How to ace your next job interview according to a recruitment specialist

Knowing how to impress an interviewer and land that job you’ve been dreaming of is a vital life skill, but one that we are rarely taught how to master. Our twenties are an age where we will no doubt face countless job interviews, but it shouldn’t have to come down to trial and error when building interviewing skills. Debbie Wyatt, a recruitment specialist and  founder of Feather Grey Recruitment Consultancy, spoke to Messy about the key things interviewers are looking for in successful candidates and shared advice on how to prepare 

Hi Debbie. So, for you clients who are in their early twenties and preparing for what could be their first formal job interview, what are the main concerns they come to you with?
Many people in this age group have little commercial or professional experience in the sector they are applying for, or don’t know how they can share examples of their experiences to prove that they are equipped to do the job they are applying for. 

Another common thing I see is people in their early twenties feeling unconfident in ‘selling’ themselves or being nervous about being interviewed by a panel of interviewers, because they’ve never been taught how to do  it or what to expect. 

So, what is it that hiring managers are looking for from a successful interviewee?
A hiring manager would be looking for evidence that the candidate has researched the role and the company as a whole, and that they are able to articulate why they would be a good fit.

Excellent communication skills are key, but more than anything they are looking for enthusiasm and drive. They are looking for candidates that show them they are committed to the role and being a part of their company. 

How would you advise someone to prepare for an interview?
I would suggest they go through and unpick the job description, thinking of how your experience, whether that be academic or commercial, could align with the responsibilities of the role. Prepare some answers based on anticipated questions, using the CARL framework: context, action, result and learn.

If you are working with a recruiter or HR, don’t be afraid to ask for guidance and support on what format the interview will take, whether it will be competency based, behavioural based, technically based or be a test, and ask them what the interviewer will be looking for.

Do some research online. You could check out Glassdoor for insights about the specific company and LinkedIn for company news and to research people who are working there doing the role you are interviewing for.
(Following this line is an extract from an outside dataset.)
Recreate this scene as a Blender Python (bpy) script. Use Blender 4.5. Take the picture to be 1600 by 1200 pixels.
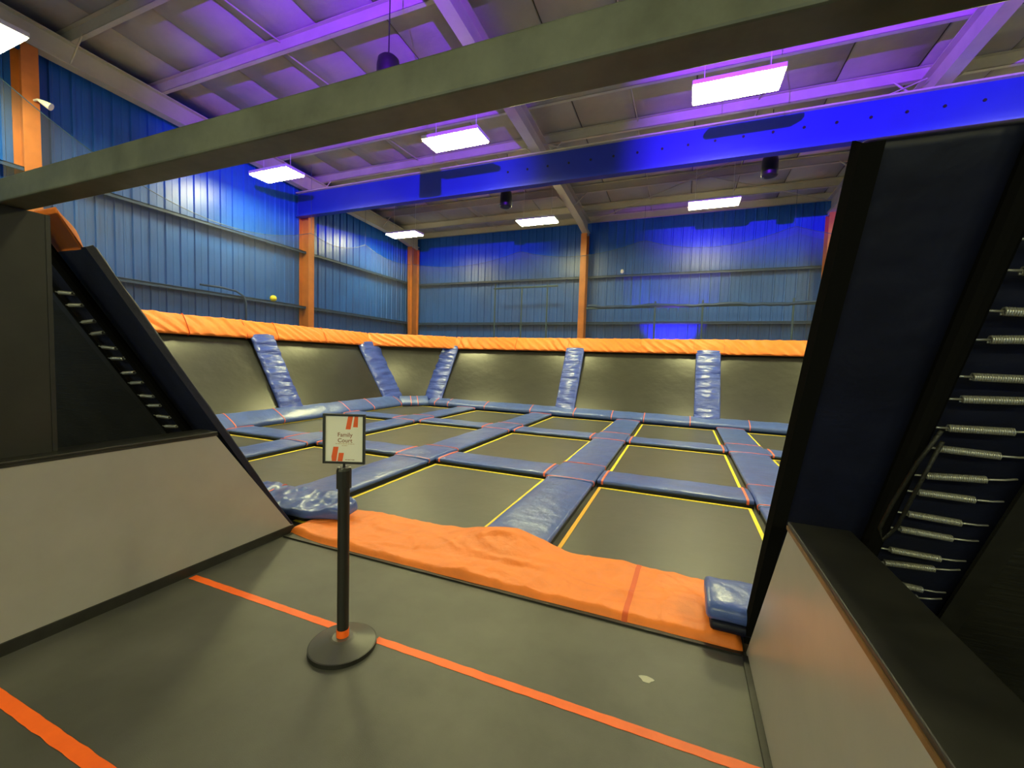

Have a look at their profiles and previous experience. 

This may sound obvious, but if the interview is face-to-face, make sure you know the route to get to the location and allow extra time so that you are not late!

Prepare questions to ask them that demonstrate your interest in the role and company, and write a thank you email afterwards. 

What impression should a candidate aim to give to an interviewer, beyond their answers to their questions? How should you dress? What message should your body language convey?
I would say make eye contact and smile. Try not to fidget and sit with good posture. 

Research the dress code of the company, however, I would also recommend dressing professionally and smartly in general for any interview. If the dress code is more casual, I would recommend no hoodies with logos on, no scruffy jeans and no trainers. 

If you’ve been asked to bring your CV, certificates, or any other documents, pop them in a folder to keep them clean. 

What is the secret to nailing those dreaded, sneaky, unpredictable questions, like ‘what animal would you describe yourself as’, for example?
A good tip I would suggest that will buy you some time is to repeat the question. For example, say, ‘great question, what type of animal I would describe myself as would be …’ and then explain as to why. 

Obviously, be truthful, but consider it in the context of the role you are interviewing for – if you say ‘mouse’, suggesting you are quiet and perhaps timid, then a front of house or client facing role could raise a question as to whether this would be a good fit for you. 

If a candidate thinks they have messed up, what should they do?
Don’t panic! Reflect on how you could have answered the question in a more relevant way, learn from it and apply it at the next interview. Don’t beat yourself up.

 If appropriate, feedback to the recruiter or HR honestly as to what you think happened, and share if you were to be asked the question again for example, how you would have answered it. They know that interviews can be nerve racking.

In summary, what would you say for five key things to remember when you’re about to walk into the interview room? 

  1. Be friendly and positive
  2. Take a deep breath and keep calm
  3.  Speak clearly and not too fast
  4. Make eye contact with everyone, shake hands firmly
  5. Remember, you are also interviewing them to see if the role is for you!